INSTRUCTIONS FOR THE TASK »
Please set down exactly the lines of the listing below from the line containing "YF, ZT)], 1)" through the line containing "box(bm, XG, XR", both lines included, leaving out all other lines.

RAW DATA »
......
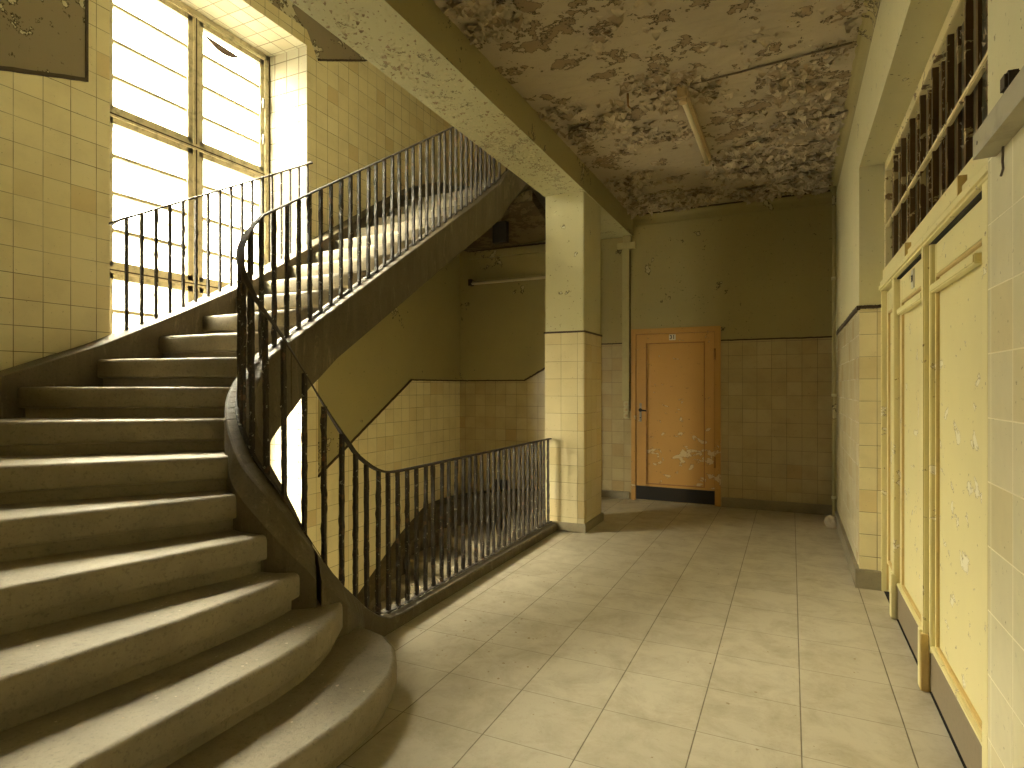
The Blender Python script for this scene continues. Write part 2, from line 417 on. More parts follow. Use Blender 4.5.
def make_stairs():
    root = thing('staircase', 'curving grey stone staircase with rounded lower steps rising past the tall window', 'staircase', (-1.5, 1.5, 0))
    def add(name, bm, mat, smooth=False):
        bmesh.ops.translate(bm, verts=bm.verts, vec=(1.5, -1.5, 0))
        return link(name, bm, mat, root, smooth)
    for k in range(1, NST + 1): add('step', step_mesh(k), STONE)
    # well-side stringer; joints between its cast lengths left as thin gaps
    def depth(i):
        x, y, z = PATH[i]
        if i < i_arc: return .42 if y < 2.9 else .40
        if y < 2.9: return interp([(0, .62), (2.3, .60), (2.5, .51), (2.61, .465), (2.82, .39), (3.1, .345)], y) if x < CX else .62
        return interp([(2.82, .395), (3.1, .345), (5.0, .345), (5.4, .37), (6, .38)], y)
    joints = [0, i_arc + 8, i_arc + 24, i_arc + 39, len(PATH) - 24, len(PATH) - 12, len(PATH) - 1]
    for a, b in zip(joints, joints[1:]):
        pts = list(PATH[a:b + 1])
        def lerp(p, q, t): return tuple(p[j] + (q[j] - p[j]) * t for j in range(3))
        if a: pts[0] = lerp(pts[0], pts[1], .06)
        if b < len(PATH) - 1: pts[-1] = lerp(pts[-1], pts[-2], .06)
        bm = bmesh.new()
        # travel from column toward camera then round: the floor side is on the right... well on the left
        def sect(i):
            x, y, z = PATH[a + i]; ex = 0.0
            if i_arc <= a + i and y < CY + .01 and a + i < i_arc + 40:
                ang = 360 - 5 * (a + i - i_arc)
                ex = interp([(235, 0), (255, .025), (270, .07), (290, .12), (300, .145), (320, .165), (335, .13), (358, 0)], ang)
            return [(-.075 - ex, -.10), (-.075 - ex * .35, -.008), (-.066 - ex * .3, 0), (.068, 0), (.075, -.006), (.075, -depth(a + i)), (-.075 - ex, -depth(a + i))]
        sweep(bm, pts, sect)
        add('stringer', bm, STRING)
    # wall-side stringer
    zt = [(.5, .92), (1.2, 1.23), (1.75, 1.448), (2.33, 1.68), (2.8, 1.91), (3.31, 2.17), (3.82, 2.48), (4.02, 2.61), (5.4, 3.48), (5.75, 3.70), (6.3, 3.95), (6.9, 4.04)]
    pts = []
    y = .52
    while y < 6.3: pts.append((-4.04, y, interp(zt, y))); y += .12
    for a in range(180, 89, -15):
        pts.append((-3.39 + .65 * math.cos(math.radians(a)), 6.39 + .65 * math.sin(math.radians(a)), 3.95 + .12 * (180 - a) / 90))
    for x in (-3.1, -2.8, -2.5, -2.25): pts.append((x, 7.04, 4.07 + .09 * (x + 3.39)))
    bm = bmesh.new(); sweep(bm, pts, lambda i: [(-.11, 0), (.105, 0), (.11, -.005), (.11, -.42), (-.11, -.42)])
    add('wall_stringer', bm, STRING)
    # soffit slab
    bm = bmesh.new(); prev = None
    for k in range(3, NST + 1):
        I = fronts[k][0]; O = fronts[k][-1]; z = RISE * k
        zi = z - .33 if k > 9 else z - .38
        zo = zi
        if k >= 20: zi = {20: 3.15, 21: 3.29, 22: 3.38, 23: 3.42}[k]; zo = {20: 3.14, 21: 3.22, 22: 3.26, 23: 3.30}[k]
        r = [bm.verts.new((I[0], I[1], zi)), bm.verts.new((O[0], O[1], zo)), bm.verts.new((O[0], O[1], zo + .12)), bm.verts.new((I[0], I[1], zi + .12))]
        if prev:
            for j in range(4): bm.faces.new((prev[j], prev[(j + 1) % 4], r[(j + 1) % 4], r[j]))
            if k == 22:
                bm.faces.new((prev[1], bm.verts.new((-4.0, 7.12, 3.24)), r[1]))
        prev = r
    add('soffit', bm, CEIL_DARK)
    return root
stairs = make_stairs()
def copy_tree(o, parent=None):
    c = o.copy(); C.objects.link(c); c.parent = parent
    for ch in list(o.children): copy_tree(ch, c)
    return c
low = copy_tree(stairs); low.location.z -= STOREY
low['label'] = 'lower flight of stone stairs down in the well behind the balusters'

def flaky_bar(bm, p0, p1, w, seed):
    """square iron bar with scabby, flaking outline"""
    p0 = Vector(p0); p1 = Vector(p1); n = max(6, int((p1 - p0).length / .035)); rings = []
    for i in range(n + 1):
        t = i / n; c = p0.lerp(p1, t)
        ring = []
        for a, b in ((-1, -1), (1, -1), (1, 1), (-1, 1)):
            e = 1 + .55 * max(0, mnoise.noise((seed * 3.3 + a, t * 24 + b, seed))) + .12 * mnoise.noise((seed, t * 50, a + b * 2))
            ring.append(bm.verts.new((c.x + a * w * e, c.y + b * w * e, c.z)))
        rings.append(ring)
    for i in range(n):
        for j in range(4): bm.faces.new((rings[i][j], rings[i][(j + 1) % 4], rings[i + 1][(j + 1) % 4], rings[i + 1][j]))
    bm.faces.new(rings[0][::-1]); bm.faces.new(rings[-1])

def make_railing():
    root = thing('stair_railing', 'long rusty iron baluster railing sweeping round the well from column up the stairs', 'railing', (-2.08, 3.0, 0))
    T = (2.08, -3.0, 0)
    RH = .825
    bm = bmesh.new()
    hp = [(x, y, z + RH) for x, y, z in PATH]
    # smooth the handrail heights
    for _ in range(3):
        hp = [hp[0]] + [(hp[i][0], hp[i][1], (hp[i - 1][2] + hp[i][2] + hp[i + 1][2]) / 3) for i in range(1, len(hp) - 1)] + [hp[-1]]
    sweep(bm, hp, lambda i: [(-.02, -.004), (-.016, .004), (.016, .004), (.02, -.004), (.016, -.008), (-.016, -.008)])
    bmesh.ops.translate(bm, verts=bm.verts, vec=T); link('handrail', bm, HAND, root)
    bm = bmesh.new()
    sweep(bm, [(x, y, z + .012) for x, y, z in PATH], lambda i: [(-.024, 0), (.004, 0), (.004, .006), (-.024, .006)])
    bmesh.ops.translate(bm, verts=bm.verts, vec=T); link('bottom_rail', bm, IRON, root)
    n = int(acc[-1] / .0975); hs = [0]
    for i in range(n):
        s = .05 + i * .0975
        if s > acc[-1]: break
        x, y, z = path_at(s)
        j = min(range(len(acc)), key=lambda q: abs(acc[q] - s)); zt = hp[j][2]
        # interpolate handrail height
        for q in range(len(acc) - 1):
            if acc[q] <= s <= acc[q + 1]:
                t = (s - acc[q]) / (acc[q + 1] - acc[q]); zt = hp[q][2] + (hp[q + 1][2] - hp[q][2]) * t
        bm = bmesh.new(); lean = random.uniform(-.004, .004)
        flaky_bar(bm, (x, y, z - .02), (x + lean, y + lean, zt - .006), .0098, i + 1)
        bmesh.ops.translate(bm, verts=bm.verts, vec=T); link('baluster', bm, IRON, root)
    return root
railing = make_railing()

def window_railing():
    root = thing('window_guard_railing', 'short sloping iron guard railing standing across the tall bright window', 'railing', (-4.08, 3.3, 1.6))
    X = -4.08; T = (4.08, -3.3, -1.6)
    zb = [(2.33, 1.68), (2.8, 1.91), (3.31, 2.17), (3.82, 2.48), (4.02, 2.61), (4.3, 2.79)]
    za = lambda y: 2.49 + .557 * (y - 2.44)
    bm = bmesh.new()
    pts = [(X - .06, 2.475, za(2.45))] + [(X, 2.50 + .1 * i, za(2.50 + .1 * i)) for i in range(18)] + [(X, 4.26, za(4.26)), (X - .05, 4.30, za(4.30) + .01)]
    sweep(bm, pts, lambda i: [(-.016, -.010), (.016, -.010), (.016, .004), (-.016, .004)])
    bmesh.ops.translate(bm, verts=bm.verts, vec=T); link('handrail', bm, HAND, root)
    for i in range(17):
        y = 2.545 + .104 * i
        bm = bmesh.new(); flaky_bar(bm, (X, y, interp(zb, y) - .02), (X, y, za(y) - .003), .0085, 200 + i)
        bmesh.ops.translate(bm, verts=bm.verts, vec=T); link('baluster', bm, IRON, root)
window_railing()

# ------------------------------------------------------------------ room shell
ZL = -STOREY; ZT = 6.6
Y1, Y2, WZ0, WZ1 = 2.477, 4.277, .10, 4.63
LOWD = [(Y2 + .145, .53), (5.98, 1.48), (YF, 1.48)]
# window wall (X = XW)
bm = bmesh.new()
def wp(pts, mi): poly(bm, [(XW, y, z) for y, z in pts], mi)
dl0 = (.3, 2.74); dl1 = (2.33, 3.395)
wp([(.3, ZL), (Y1, ZL), (Y1, dl1[1]), (2.33, dl1[1]), (.3, dl0[1])], 0)
wp([(2.33, 3.395), (Y1, 3.395), (Y1, ZT), (2.33, ZT)], 0)
wp([(.3, dl0[1]), (2.33, 3.395), (2.33, ZT), (.3, ZT)], 2)
wp([(Y1, ZL), (Y2, ZL), (Y2, WZ0), (Y1, WZ0)], 0)
wp([(Y1, WZ1), (Y2, WZ1), (Y2, 4.78), (Y1, 4.78)], 0)
wp([(Y1, 4.78), (Y2, 4.78), (Y2, ZT), (Y1, ZT)], 2)
YS = Y2 + .145
wp([(Y2, ZL), (YS, ZL), (YS, 4.56), (Y2, 4.78)], 0)
wp([(Y2, 4.78), (YS, 4.56), (YS, ZT), (Y2, ZT)], 2)
wp([(YS, ZL), (YF, ZL), (YF, 1.48), (5.98, 1.48), (YS, .53)], 0)
wp([(YS, .53), (5.98, 1.48), (YF, 1.48), (YF, 3.85), (6.3, 3.75), (5.4, 3.28), (YS, 2.62)], 1)
wp([(YS, 2.62), (5.4, 3.28), (6.3, 3.75), (YF, 3.85), (YF, 5.51), (5.98, 5.51), (5.12, 4.90), (YS, 4.56)], 0)
wp([(YS, 4.56), (5.12, 4.90), (5.98, 5.51), (YF, 5.51), (YF, ZT), (YS, ZT)], 2)
XG = -4.76; YJ = 2.70
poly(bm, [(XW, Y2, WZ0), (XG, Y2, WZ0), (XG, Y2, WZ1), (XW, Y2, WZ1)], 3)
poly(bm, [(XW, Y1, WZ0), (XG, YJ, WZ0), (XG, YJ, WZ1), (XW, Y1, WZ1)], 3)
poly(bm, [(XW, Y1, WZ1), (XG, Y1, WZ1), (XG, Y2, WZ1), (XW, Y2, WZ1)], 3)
poly(bm, [(XW, Y1, WZ0), (XG, Y1, WZ0), (XG, Y2, WZ0), (XW, Y2, WZ0)], 0)
# outer skin so the wall has its thickness
for a, b, c, d in ((.3, Y1, ZL, ZT), (Y2, YF + .3, ZL, ZT), (Y1, Y2, ZL, WZ0), (Y1, Y2, WZ1, ZT)):
    poly(bm, [(XG, a, c), (XG, b, c), (XG, b, d), (XG, a, d)], 1)
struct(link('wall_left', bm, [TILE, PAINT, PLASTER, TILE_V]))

# far wall of the stairwell, with the jog behind the column to the corridor back wall
bm = bmesh.new()
def fp(y, pts, mi): poly(bm, [(x, y, z) for x, z in pts], mi)
fp(YF, [(XW, ZL), (-2.3, ZL), (-2.3, 1.943), (-3.13, 1.50), (-3.18, 1.48), (XW, 1.48)], 0)
fp(YF, [(XW, 1.48), (-3.18, 1.48), (-3.13, 1.50), (-2.3, 1.943), (-2.3, 3.9), (XW, 3.9)], 1)
fp(YF, [(XW, 3.9), (-2.3, 3.9), (-2.3, ZT), (XW, ZT)], 0)
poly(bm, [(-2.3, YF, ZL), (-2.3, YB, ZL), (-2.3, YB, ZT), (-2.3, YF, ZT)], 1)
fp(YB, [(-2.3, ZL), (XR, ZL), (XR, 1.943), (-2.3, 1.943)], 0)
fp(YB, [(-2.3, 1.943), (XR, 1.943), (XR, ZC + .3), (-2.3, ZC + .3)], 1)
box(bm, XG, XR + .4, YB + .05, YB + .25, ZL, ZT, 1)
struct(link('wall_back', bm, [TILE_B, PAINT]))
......
COMPLETE OUTPUT »
poly(bm, [(-2.3, YF, ZL), (-2.3, YB, ZL), (-2.3, YB, ZT), (-2.3, YF, ZT)], 1)
fp(YB, [(-2.3, ZL), (XR, ZL), (XR, 1.943), (-2.3, 1.943)], 0)
fp(YB, [(-2.3, 1.943), (XR, 1.943), (XR, ZC + .3), (-2.3, ZC + .3)], 1)
box(bm, XG, XR + .4, YB + .05, YB + .25, ZL, ZT, 1)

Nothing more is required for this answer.